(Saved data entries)
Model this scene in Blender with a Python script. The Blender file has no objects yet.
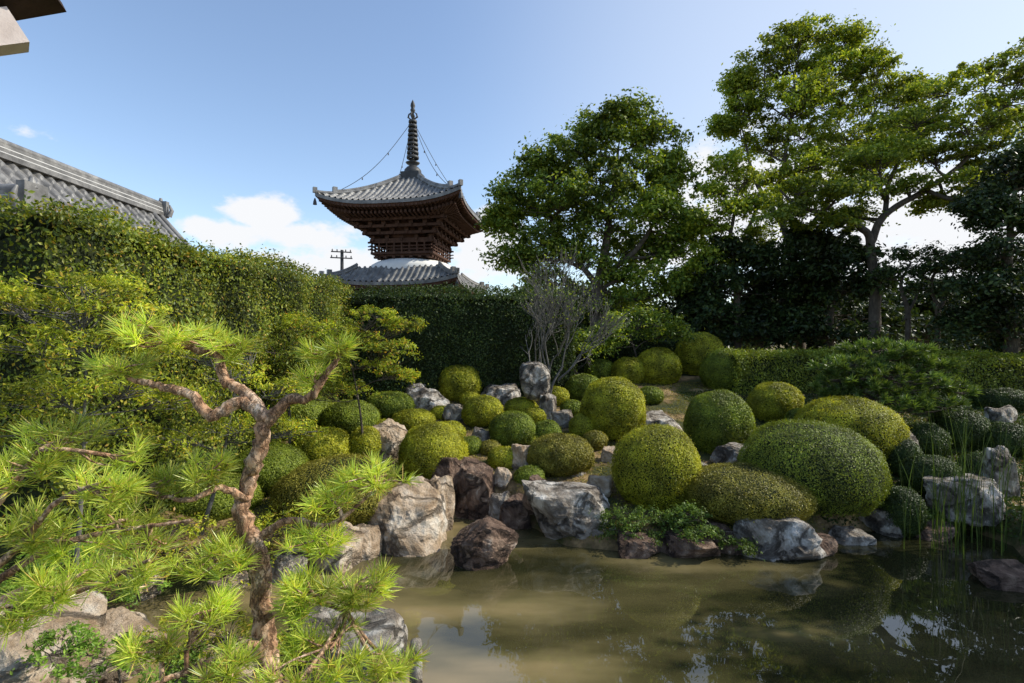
import bpy, bmesh, math, random
import numpy as np
from mathutils import Vector, noise
random.seed(3); R=np.random.default_rng(5)
H=2.8; F=512.0
scene=bpy.context.scene
COL=scene.collection
def px(u,v,d): return np.array([(u-512)/F*d, d, H-(v-341.5)/F*d])
def wat(u,v):
    d=H*F/(v-341.5); return ((u-512)/F*d,d)
def sst(a,b,x):
    t=np.clip((x-a)/(b-a),0,1); return t*t*(3-2*t)
def nrm(a): return a/np.maximum(np.linalg.norm(a,axis=-1,keepdims=True),1e-9)
def vnoise(p,seed,freq,oct=3):
    r=np.random.default_rng(seed); out=np.zeros(len(p)); amp=1
    for o in range(oct):
        for k in range(4):
            w=r.normal(size=3); w=w/np.linalg.norm(w)*freq
            out+=amp*np.sin(p@w+r.uniform(0,6.28))*0.35
        freq*=2.1; amp*=.55
    return out
# ---------------- materials
def newmat(name):
    m=bpy.data.materials.new(name); m.use_nodes=True
    n=m.node_tree; n.nodes.clear(); return m,n,n.nodes,n.links
def ramp(N,stops):
    r=N.new("ShaderNodeValToRGB"); e=r.color_ramp.elements
    while len(e)<len(stops): e.new(.5)
    for i,(p,c) in enumerate(stops):
        e[i].position=p; e[i].color=(*c,1)
    return r
def leaf_mat(name,stops,trans=.35,rough=.45,nscale=1.5,dark=.5,spec=.3,gain=2.0):
    stops=[(p,tuple(min(.78,x*gain) for x in c)) for p,c in stops]
    m,n,N,L=newmat(name)
    g=N.new("ShaderNodeNewGeometry"); r=ramp(N,stops); L.new(g.outputs["Random Per Island"],r.inputs[0])
    tc=N.new("ShaderNodeTexCoord"); ns=N.new("ShaderNodeTexNoise"); ns.inputs["Scale"].default_value=nscale; ns.inputs["Detail"].default_value=3
    L.new(tc.outputs["Object"],ns.inputs["Vector"])
    mr=N.new("ShaderNodeMapRange"); mr.inputs[1].default_value=.35; mr.inputs[2].default_value=.65; mr.inputs[3].default_value=dark; mr.inputs[4].default_value=1.2
    L.new(ns.outputs[0],mr.inputs[0])
    mx=N.new("ShaderNodeMix"); mx.data_type='RGBA'; mx.blend_type='MULTIPLY'; mx.inputs[0].default_value=1
    L.new(r.outputs[0],mx.inputs[6]); L.new(mr.outputs[0],mx.inputs[7])
    p=N.new("ShaderNodeBsdfPrincipled"); p.inputs["Roughness"].default_value=rough; p.inputs["Specular IOR Level"].default_value=spec
    L.new(mx.outputs[2],p.inputs["Base Color"])
    t=N.new("ShaderNodeBsdfTranslucent")
    hs=N.new("ShaderNodeMix"); hs.data_type='RGBA'; hs.blend_type='MULTIPLY'; hs.inputs[0].default_value=1
    hs.inputs[7].default_value=(1.45,1.35,.5,1); L.new(mx.outputs[2],hs.inputs[6]); L.new(hs.outputs[2],t.inputs[0])
    ms=N.new("ShaderNodeMixShader"); ms.inputs[0].default_value=trans
    L.new(p.outputs[0],ms.inputs[1]); L.new(t.outputs[0],ms.inputs[2])
    o=N.new("ShaderNodeOutputMaterial"); L.new(ms.outputs[0],o.inputs[0]); return m
def noisy_mat(name,stops,scale=4,detail=8,rough=.9,bump=.5,bscale=20,bdist=.03,spec=.3,stretch=(1,1,1),vor=0,crack=0):
    m,n,N,L=newmat(name)
    tc=N.new("ShaderNodeTexCoord"); mp=N.new("ShaderNodeMapping"); mp.inputs["Scale"].default_value=stretch
    L.new(tc.outputs["Object"],mp.inputs[0])
    ns=N.new("ShaderNodeTexNoise"); ns.inputs["Scale"].default_value=scale; ns.inputs["Detail"].default_value=detail; ns.inputs["Roughness"].default_value=.65; ns.inputs["Distortion"].default_value=.6 if crack else 0
    L.new(mp.outputs[0],ns.inputs["Vector"]); r=ramp(N,stops); L.new(ns.outputs[0],r.inputs[0])
    p=N.new("ShaderNodeBsdfPrincipled"); p.inputs["Roughness"].default_value=rough; p.inputs["Specular IOR Level"].default_value=spec
    col=r.outputs[0]
    nb=N.new("ShaderNodeTexNoise"); nb.inputs["Scale"].default_value=bscale; nb.inputs["Detail"].default_value=8; nb.inputs["Roughness"].default_value=.7
    L.new(mp.outputs[0],nb.inputs["Vector"])
    src=nb.outputs[0]
    if vor or crack:
        v=N.new("ShaderNodeTexVoronoi"); v.feature='DISTANCE_TO_EDGE'; v.inputs["Scale"].default_value=vor or crack
        wn=N.new("ShaderNodeMix"); wn.data_type='RGBA'; wn.inputs[0].default_value=.12 if vor else .35; L.new(mp.outputs[0],wn.inputs[6]); L.new(nb.outputs[1] if vor else ns.outputs[1],wn.inputs[7])
        L.new(wn.outputs[2],v.inputs["Vector"])
        mr=N.new("ShaderNodeMapRange"); mr.inputs[2].default_value=.12 if vor else .05; L.new(v.outputs[0],mr.inputs[0])
        ad=N.new("ShaderNodeMath"); ad.operation='ADD'; L.new(nb.outputs[0],ad.inputs[0]); L.new(mr.outputs[0],ad.inputs[1]); src=ad.outputs[0]
        mc=N.new("ShaderNodeMapRange"); mc.inputs[3].default_value=.35; mc.inputs[4].default_value=1; L.new(mr.outputs[0],mc.inputs[0])
        mm=N.new("ShaderNodeMix"); mm.data_type='RGBA'; mm.blend_type='MULTIPLY'; mm.inputs[0].default_value=.7; L.new(col,mm.inputs[6]); L.new(mc.outputs[0],mm.inputs[7]); col=mm.outputs[2]
    L.new(col,p.inputs["Base Color"])
    b=N.new("ShaderNodeBump"); b.inputs["Strength"].default_value=bump; b.inputs["Distance"].default_value=bdist
    L.new(src,b.inputs["Height"]); L.new(b.outputs[0],p.inputs["Normal"])
    o=N.new("ShaderNodeOutputMaterial"); L.new(p.outputs[0],o.inputs[0]); return m
M={}
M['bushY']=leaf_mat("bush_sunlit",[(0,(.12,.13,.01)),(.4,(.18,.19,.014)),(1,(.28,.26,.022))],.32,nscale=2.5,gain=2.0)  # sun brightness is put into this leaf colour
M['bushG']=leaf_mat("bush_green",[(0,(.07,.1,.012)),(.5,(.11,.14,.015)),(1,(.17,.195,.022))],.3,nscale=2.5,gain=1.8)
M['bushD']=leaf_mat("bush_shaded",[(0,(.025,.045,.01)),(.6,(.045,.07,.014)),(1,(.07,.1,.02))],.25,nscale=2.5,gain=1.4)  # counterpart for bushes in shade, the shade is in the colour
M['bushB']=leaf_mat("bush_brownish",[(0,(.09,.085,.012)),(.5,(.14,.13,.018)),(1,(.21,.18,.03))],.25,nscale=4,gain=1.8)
M['core']=noisy_mat("bush_inner_shade",[(.3,(.012,.018,.005)),(.7,(.03,.04,.01))],6,bump=1)  # shade between the leaves, painted as a near-black green core
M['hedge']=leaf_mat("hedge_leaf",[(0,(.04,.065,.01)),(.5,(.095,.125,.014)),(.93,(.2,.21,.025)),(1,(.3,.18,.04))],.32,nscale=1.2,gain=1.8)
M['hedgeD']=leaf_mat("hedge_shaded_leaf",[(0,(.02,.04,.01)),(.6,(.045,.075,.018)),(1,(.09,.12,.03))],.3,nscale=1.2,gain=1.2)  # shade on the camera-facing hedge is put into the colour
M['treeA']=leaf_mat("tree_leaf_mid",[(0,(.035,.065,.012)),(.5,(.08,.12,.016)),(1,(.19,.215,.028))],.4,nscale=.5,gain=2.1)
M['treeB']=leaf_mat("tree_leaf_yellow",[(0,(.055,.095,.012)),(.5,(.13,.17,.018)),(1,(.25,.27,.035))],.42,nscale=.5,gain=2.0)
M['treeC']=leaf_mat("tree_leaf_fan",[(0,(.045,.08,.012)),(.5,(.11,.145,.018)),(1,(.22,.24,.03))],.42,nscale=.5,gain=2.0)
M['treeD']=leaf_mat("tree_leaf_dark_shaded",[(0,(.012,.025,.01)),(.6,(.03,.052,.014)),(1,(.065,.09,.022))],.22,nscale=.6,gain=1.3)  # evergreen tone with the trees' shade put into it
M['maple']=leaf_mat("maple_leaf",[(0,(.08,.12,.015)),(.5,(.16,.2,.022)),(.88,(.26,.27,.035)),(1,(.38,.2,.05))],.5,nscale=2.5,dark=.45,gain=2.0)
M['shrubY']=leaf_mat("shrub_yellow",[(0,(.09,.135,.015)),(.5,(.21,.25,.025)),(.9,(.38,.38,.045)),(1,(.46,.28,.06))],.48,nscale=2,dark=.35,gain=1.9)
M['fern']=leaf_mat("fern_leaf",[(0,(.06,.12,.015)),(1,(.17,.25,.04))],.4,nscale=3)
M['fernD']=leaf_mat("fern_leaf_dark",[(0,(.03,.055,.01)),(1,(.09,.13,.022))],.35,nscale=3)
M['needle']=leaf_mat("pine_needle",[(0,(.15,.22,.03)),(.5,(.28,.35,.05)),(.93,(.43,.46,.09)),(1,(.4,.25,.08))],.4,rough=.35,nscale=3,dark=.5,spec=.5,gain=2)
M['needleD']=leaf_mat("pine_needle_dark",[(0,(.04,.08,.015)),(.6,(.08,.13,.03)),(1,(.15,.2,.05))],.3,rough=.4,nscale=1.5,dark=.5,gain=1.5)
M['reed']=leaf_mat("reed_blade",[(0,(.03,.055,.01)),(1,(.07,.105,.025))],.35,nscale=2,gain=1.6)
M['bark']=noisy_mat("bark_grey_brown",[(.3,(.05,.04,.03)),(.6,(.13,.105,.08)),(.8,(.2,.18,.15))],10,bump=1,bscale=18,bdist=.05,stretch=(1,1,.4))
M['pbark']=noisy_mat("bark_pine_brown",[(.3,(.2,.1,.055)),(.45,(.45,.26,.15)),(.58,(.66,.45,.3)),(.72,(.74,.6,.46))],16,bump=.8,bscale=25,bdist=.02,stretch=(1,1,.5),vor=22)
M['gbark']=noisy_mat("bark_pale",[(.3,(.07,.065,.06)),(.7,(.19,.18,.16))],10,bump=.6)
M['rockG']=noisy_mat("rock_grey",[(.3,(.07,.055,.04)),(.43,(.23,.19,.15)),(.53,(.42,.37,.31)),(.63,(.72,.67,.6))],3.2,12,bump=1,bscale=7,bdist=.12,crack=2.3)
M['rockT']=noisy_mat("rock_tan",[(.3,(.13,.08,.045)),(.42,(.38,.27,.17)),(.54,(.6,.47,.34)),(.66,(.75,.67,.55))],2.6,12,bump=1,bscale=7,bdist=.12,crack=1.9)
M['rockB']=noisy_mat("rock_brown",[(.3,(.05,.03,.02)),(.48,(.16,.1,.07)),(.6,(.32,.22,.155)),(.7,(.6,.5,.41))],4,12,bump=1,bscale=8,bdist=.12,crack=2.6)
M['ground']=noisy_mat("ground_moss_soil",[(.34,(.035,.045,.012)),(.46,(.08,.08,.022)),(.53,(.18,.12,.055)),(.61,(.38,.26,.12)),(.75,(.22,.15,.08))],1.3,12,bump=1,bscale=12,bdist=.06)
M['tile']=noisy_mat("roof_tile",[(.3,(.08,.078,.075)),(.5,(.16,.155,.15)),(.75,(.34,.33,.31))],2.5,10,rough=.45,bump=.3,bscale=30,bdist=.01,spec=.4)
M['wood']=noisy_mat("wood_dark",[(.3,(.05,.025,.017)),(.6,(.1,.05,.033)),(.8,(.15,.085,.055))],6,bump=.3,stretch=(1,1,.3))
M['eavewood']=noisy_mat("eave_wood_dark",[(.3,(.02,.012,.009)),(.7,(.05,.03,.02))],6,bump=.3,stretch=(1,1,.3))
M['plaster']=noisy_mat("plaster_white",[(.3,(.7,.69,.66)),(.7,(.82,.81,.79))],2,rough=.85,bump=.1)
M['mortar']=noisy_mat("ridge_mortar",[(.3,(.45,.45,.44)),(.7,(.65,.64,.62))],2,rough=.85,bump=.1)
M['bronze']=noisy_mat("bronze_dark",[(.3,(.025,.025,.027)),(.7,(.07,.07,.07))],5,rough=.5,bump=.2)
M['rafterend']=noisy_mat("rafter_pale",[(.3,(.5,.42,.38)),(.7,(.72,.64,.6))],5,rough=.8,bump=.2)
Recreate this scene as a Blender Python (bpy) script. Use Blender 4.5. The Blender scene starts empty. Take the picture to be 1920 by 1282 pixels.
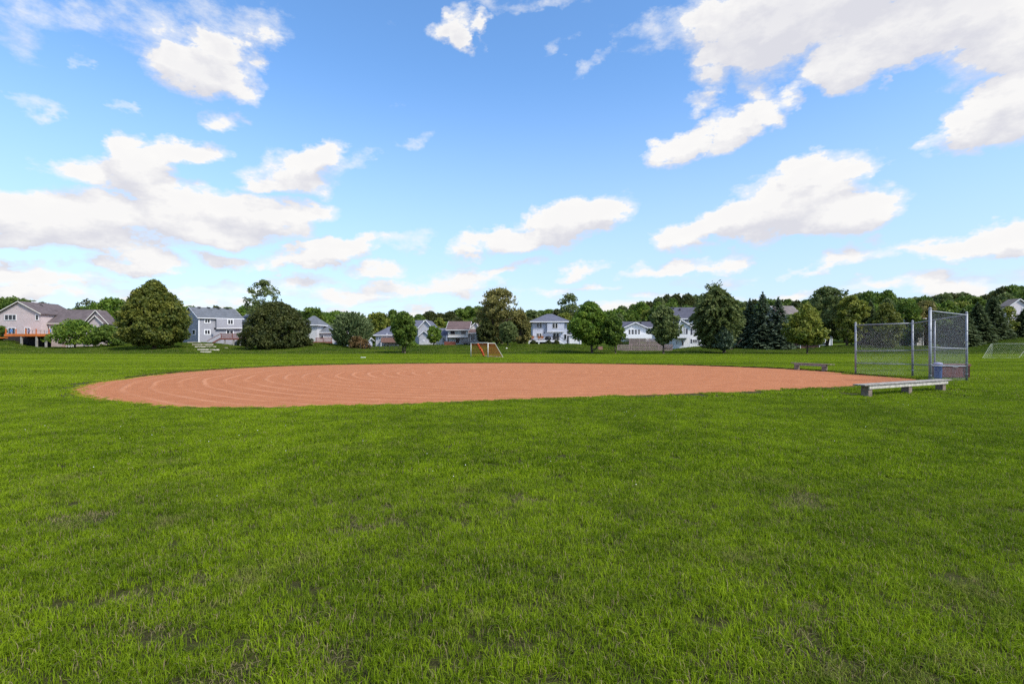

* Exercise goal: From the records given above, copy all lines containing "script".

* The answer:
Model this scene in Blender with a Python script. The Blender file has no objects yet.
Recreate this scene as a Blender Python (bpy) script. Use Blender 4.5. The Blender scene starts empty. Take the picture to be 1920 by 1282 pixels.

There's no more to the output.